_Data to process_
>> BEGIN

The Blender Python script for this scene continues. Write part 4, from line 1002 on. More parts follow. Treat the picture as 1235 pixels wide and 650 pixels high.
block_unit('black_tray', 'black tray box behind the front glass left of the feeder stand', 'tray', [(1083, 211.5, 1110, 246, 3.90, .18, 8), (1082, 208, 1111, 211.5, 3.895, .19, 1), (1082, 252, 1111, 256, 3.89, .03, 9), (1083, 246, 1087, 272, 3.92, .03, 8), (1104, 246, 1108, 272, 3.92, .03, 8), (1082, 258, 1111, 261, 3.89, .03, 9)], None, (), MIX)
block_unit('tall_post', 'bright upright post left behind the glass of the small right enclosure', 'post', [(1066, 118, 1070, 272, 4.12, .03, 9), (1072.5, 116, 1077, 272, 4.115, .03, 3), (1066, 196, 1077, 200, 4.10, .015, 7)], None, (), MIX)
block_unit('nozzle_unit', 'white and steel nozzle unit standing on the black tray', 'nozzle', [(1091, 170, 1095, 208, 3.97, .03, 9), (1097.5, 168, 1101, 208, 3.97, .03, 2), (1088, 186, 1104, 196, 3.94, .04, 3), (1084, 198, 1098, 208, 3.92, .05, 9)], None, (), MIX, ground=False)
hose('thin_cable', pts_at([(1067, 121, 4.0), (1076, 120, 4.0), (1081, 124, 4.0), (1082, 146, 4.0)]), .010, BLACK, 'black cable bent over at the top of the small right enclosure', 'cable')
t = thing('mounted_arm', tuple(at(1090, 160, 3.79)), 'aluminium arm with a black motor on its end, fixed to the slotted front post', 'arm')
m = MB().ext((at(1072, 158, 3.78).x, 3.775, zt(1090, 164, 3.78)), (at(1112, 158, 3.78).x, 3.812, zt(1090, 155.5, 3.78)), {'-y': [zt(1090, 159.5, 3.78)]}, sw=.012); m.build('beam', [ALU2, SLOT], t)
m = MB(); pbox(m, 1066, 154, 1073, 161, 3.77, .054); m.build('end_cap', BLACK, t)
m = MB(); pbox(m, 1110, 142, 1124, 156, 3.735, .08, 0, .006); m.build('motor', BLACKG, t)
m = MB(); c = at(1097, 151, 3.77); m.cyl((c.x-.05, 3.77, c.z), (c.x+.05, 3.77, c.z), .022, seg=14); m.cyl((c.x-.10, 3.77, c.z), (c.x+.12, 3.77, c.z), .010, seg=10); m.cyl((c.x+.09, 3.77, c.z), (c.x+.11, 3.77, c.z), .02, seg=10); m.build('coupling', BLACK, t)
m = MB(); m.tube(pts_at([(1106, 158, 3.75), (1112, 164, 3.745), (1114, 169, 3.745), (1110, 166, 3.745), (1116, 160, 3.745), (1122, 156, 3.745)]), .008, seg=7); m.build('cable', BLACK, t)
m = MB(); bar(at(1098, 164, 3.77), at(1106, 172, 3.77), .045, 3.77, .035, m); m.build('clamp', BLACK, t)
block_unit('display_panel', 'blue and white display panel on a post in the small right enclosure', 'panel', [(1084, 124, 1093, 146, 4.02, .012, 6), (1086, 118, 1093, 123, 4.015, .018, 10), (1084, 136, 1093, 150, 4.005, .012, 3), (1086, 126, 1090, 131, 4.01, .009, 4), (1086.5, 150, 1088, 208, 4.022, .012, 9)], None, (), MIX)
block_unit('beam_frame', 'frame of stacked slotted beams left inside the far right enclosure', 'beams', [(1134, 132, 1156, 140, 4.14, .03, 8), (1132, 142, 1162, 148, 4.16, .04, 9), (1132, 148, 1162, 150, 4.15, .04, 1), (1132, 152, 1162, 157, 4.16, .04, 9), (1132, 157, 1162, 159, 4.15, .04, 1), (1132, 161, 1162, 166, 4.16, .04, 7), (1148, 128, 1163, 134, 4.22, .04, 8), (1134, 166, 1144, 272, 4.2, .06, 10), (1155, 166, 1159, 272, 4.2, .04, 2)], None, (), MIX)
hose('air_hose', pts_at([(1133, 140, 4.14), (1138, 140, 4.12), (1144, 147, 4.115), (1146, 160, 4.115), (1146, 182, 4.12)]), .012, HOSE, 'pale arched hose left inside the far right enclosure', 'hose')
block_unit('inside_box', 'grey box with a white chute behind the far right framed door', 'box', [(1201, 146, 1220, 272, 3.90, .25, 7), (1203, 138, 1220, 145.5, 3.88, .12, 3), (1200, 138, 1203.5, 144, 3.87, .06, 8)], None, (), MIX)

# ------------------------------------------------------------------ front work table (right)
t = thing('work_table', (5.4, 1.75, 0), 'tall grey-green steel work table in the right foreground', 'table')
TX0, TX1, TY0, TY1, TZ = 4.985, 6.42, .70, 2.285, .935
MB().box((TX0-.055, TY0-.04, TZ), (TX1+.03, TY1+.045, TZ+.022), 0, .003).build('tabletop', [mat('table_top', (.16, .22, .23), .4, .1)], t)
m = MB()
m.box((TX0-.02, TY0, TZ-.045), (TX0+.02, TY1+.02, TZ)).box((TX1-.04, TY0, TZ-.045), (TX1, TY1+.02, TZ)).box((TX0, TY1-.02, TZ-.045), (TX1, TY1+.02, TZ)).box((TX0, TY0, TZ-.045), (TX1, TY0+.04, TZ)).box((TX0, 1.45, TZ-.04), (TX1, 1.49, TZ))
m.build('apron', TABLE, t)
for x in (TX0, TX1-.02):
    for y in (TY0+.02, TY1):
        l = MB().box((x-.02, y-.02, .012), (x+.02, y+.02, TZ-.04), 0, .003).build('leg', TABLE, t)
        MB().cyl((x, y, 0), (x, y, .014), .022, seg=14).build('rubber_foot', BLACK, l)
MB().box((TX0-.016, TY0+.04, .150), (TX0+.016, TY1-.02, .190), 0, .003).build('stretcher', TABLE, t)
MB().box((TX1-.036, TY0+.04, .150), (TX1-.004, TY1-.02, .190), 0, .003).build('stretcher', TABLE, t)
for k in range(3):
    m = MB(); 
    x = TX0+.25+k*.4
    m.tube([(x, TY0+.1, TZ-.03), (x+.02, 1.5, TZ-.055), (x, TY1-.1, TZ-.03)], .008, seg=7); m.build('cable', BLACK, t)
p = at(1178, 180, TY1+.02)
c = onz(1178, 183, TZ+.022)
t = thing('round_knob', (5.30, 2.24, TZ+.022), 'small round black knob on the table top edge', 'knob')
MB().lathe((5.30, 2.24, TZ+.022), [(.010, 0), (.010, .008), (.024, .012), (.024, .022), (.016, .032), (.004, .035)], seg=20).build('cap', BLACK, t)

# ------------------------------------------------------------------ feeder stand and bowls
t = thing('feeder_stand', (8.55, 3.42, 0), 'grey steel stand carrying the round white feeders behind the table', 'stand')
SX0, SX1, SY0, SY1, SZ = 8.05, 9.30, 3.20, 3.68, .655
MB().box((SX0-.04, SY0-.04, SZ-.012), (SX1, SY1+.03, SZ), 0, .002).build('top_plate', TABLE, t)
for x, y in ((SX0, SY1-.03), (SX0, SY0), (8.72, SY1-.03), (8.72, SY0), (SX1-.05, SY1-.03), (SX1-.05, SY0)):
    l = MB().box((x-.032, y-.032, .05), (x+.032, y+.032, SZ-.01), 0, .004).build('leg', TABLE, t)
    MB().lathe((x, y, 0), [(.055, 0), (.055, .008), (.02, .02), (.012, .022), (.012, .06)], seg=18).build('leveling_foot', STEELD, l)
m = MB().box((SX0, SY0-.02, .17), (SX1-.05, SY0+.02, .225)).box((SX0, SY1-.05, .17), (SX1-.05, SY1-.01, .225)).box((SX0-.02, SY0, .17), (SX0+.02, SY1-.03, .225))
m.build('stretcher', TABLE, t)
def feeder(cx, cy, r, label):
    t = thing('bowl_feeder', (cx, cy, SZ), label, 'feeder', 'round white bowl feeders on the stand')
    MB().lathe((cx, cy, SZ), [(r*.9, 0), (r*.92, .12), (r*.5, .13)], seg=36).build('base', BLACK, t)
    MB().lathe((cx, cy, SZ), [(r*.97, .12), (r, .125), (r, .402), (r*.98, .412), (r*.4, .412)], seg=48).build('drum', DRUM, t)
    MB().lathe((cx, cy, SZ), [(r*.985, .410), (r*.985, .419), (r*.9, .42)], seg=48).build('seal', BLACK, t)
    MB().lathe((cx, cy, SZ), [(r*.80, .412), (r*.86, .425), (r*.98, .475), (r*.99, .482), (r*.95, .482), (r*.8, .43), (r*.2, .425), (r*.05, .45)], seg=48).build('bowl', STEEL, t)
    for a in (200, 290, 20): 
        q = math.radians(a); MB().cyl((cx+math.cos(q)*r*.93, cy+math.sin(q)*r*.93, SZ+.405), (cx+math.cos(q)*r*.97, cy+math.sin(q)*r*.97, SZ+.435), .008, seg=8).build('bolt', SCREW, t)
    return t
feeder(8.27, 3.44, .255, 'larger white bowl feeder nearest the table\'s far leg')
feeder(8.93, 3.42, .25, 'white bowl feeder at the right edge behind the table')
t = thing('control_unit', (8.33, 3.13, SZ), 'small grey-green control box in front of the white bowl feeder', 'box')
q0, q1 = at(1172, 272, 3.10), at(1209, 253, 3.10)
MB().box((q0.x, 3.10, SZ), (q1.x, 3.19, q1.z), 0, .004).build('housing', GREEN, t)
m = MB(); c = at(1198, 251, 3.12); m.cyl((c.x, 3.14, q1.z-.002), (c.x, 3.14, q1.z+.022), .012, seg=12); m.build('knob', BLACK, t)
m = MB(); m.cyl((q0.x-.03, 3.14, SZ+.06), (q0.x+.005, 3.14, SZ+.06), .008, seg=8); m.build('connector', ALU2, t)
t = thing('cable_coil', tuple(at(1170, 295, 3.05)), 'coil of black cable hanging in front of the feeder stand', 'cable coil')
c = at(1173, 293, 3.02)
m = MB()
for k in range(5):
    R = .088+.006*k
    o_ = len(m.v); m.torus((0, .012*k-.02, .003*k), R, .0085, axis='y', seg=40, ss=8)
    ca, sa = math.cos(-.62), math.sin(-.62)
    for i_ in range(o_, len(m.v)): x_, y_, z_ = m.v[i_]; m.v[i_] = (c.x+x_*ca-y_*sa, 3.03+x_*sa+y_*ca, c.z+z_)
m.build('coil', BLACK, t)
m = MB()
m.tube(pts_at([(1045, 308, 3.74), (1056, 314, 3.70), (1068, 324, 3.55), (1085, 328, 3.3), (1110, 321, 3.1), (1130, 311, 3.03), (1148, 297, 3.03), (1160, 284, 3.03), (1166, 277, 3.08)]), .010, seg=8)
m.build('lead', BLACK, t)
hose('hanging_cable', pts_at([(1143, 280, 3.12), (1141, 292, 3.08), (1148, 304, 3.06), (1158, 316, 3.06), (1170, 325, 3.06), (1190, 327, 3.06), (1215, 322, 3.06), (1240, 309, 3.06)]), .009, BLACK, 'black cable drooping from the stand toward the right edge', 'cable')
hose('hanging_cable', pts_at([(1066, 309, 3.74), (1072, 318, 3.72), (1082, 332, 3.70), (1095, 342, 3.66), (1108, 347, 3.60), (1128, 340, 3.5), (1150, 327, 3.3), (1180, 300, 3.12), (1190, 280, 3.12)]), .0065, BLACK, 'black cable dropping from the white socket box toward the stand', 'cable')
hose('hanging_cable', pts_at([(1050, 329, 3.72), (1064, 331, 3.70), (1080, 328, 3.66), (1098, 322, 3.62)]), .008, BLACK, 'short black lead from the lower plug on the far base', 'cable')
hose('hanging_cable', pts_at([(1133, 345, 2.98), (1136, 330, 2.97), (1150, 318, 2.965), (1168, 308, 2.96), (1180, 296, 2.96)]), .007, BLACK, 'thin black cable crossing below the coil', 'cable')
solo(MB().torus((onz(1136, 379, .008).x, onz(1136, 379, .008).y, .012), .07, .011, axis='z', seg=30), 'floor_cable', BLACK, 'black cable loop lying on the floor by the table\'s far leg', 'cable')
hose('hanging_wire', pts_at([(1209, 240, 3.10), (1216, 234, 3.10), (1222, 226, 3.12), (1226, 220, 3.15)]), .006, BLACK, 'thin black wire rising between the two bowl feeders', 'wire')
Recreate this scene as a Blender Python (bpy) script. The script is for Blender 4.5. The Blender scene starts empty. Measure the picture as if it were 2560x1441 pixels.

>> END

Go through the records and copy each line with "Python" in it.

_Right answer_
The Blender Python script for this scene continues. Write part 4, from line 1002 on. More parts follow. Treat the picture as 1235 pixels wide and 650 pixels high.
Recreate this scene as a Blender Python (bpy) script. The script is for Blender 4.5. The Blender scene starts empty. Measure the picture as if it were 2560x1441 pixels.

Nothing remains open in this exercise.